Um altar-palco por dia

Margarida Botelho

O PCP vem denunciando há anos os milhões de dinheiro público que têm sido entregues de mão beijada a grupos privados. Na passada sexta-feira, durante um jantar em Coimbra, o Secretário-geral do PCP elencou novamente exemplos chocantes: 1250 milhões de euros em 2021 para as PPP rodoviárias; 16 mil milhões para a banca privada desde 2008. A denúncia recente dos 140 milhões de euros entregues às concessionárias das autoestradas como compensação de não aumentarem tanto as portagens como queriam teve até direito a confirmação do Polígrafo.

Um escândalo tão maior quanto, em contraste com os lucros dos grupos económicos, as desigualdades crescem e as dificuldades dos trabalhadores e do povo se agravam.
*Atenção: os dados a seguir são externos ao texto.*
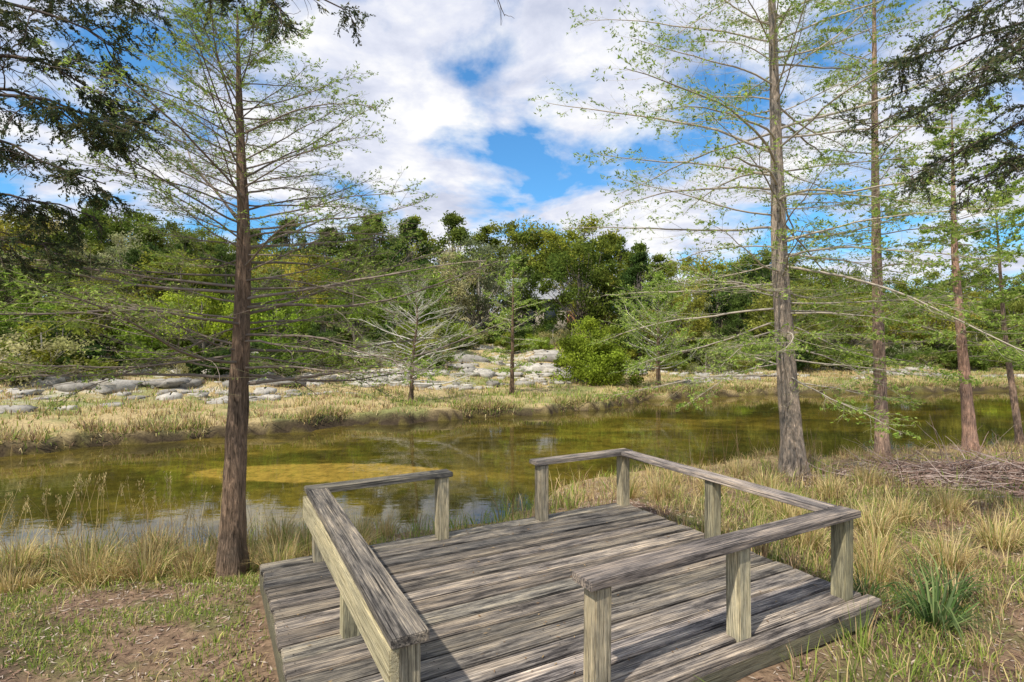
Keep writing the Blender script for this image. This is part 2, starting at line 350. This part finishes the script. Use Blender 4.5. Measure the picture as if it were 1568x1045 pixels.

Quanto mais evidente se torna que estes milhões faltam no Serviço Nacional de Saúde, na educação, na segurança social, no investimento público.

Na mesma sexta-feira, quase à hora em que o secretário-geral do PCP expunha estes factos e contradições, a SIC Notícias dedicou o seu Expresso da Meia Noite ao tema «o altar-palco e as polémicas em seu redor». Nas últimas semanas, temos assistido à justa indignação generalizada com o preço do palco previsto para as Jornadas Mundiais da Juventude, bem como com as indemnizações e prémios entregues a gestores da TAP. O tema tem interesse, mas causa perplexidade que pessoas tão esclarecidas se indignem de forma tão selectiva. É que, para cúmulo da coincidência, os lucros da banca anunciados horas antes resultam em qualquer coisa como quatro milhões de euros por dia – dava para construir um altar-palco a cada 24 horas. Também era um tema giro para os senhores do Expresso da Meia Noite e aparentados.

Mas a verdade é que a alguns interessa que toda a indignação se dirija para a árvore, calando a enorme floresta da transferência de milhões de dinheiro público para grupos privados. O que também implica tentar silenciar o PCP, que não desiste de os denunciar – mas isso dava outro texto.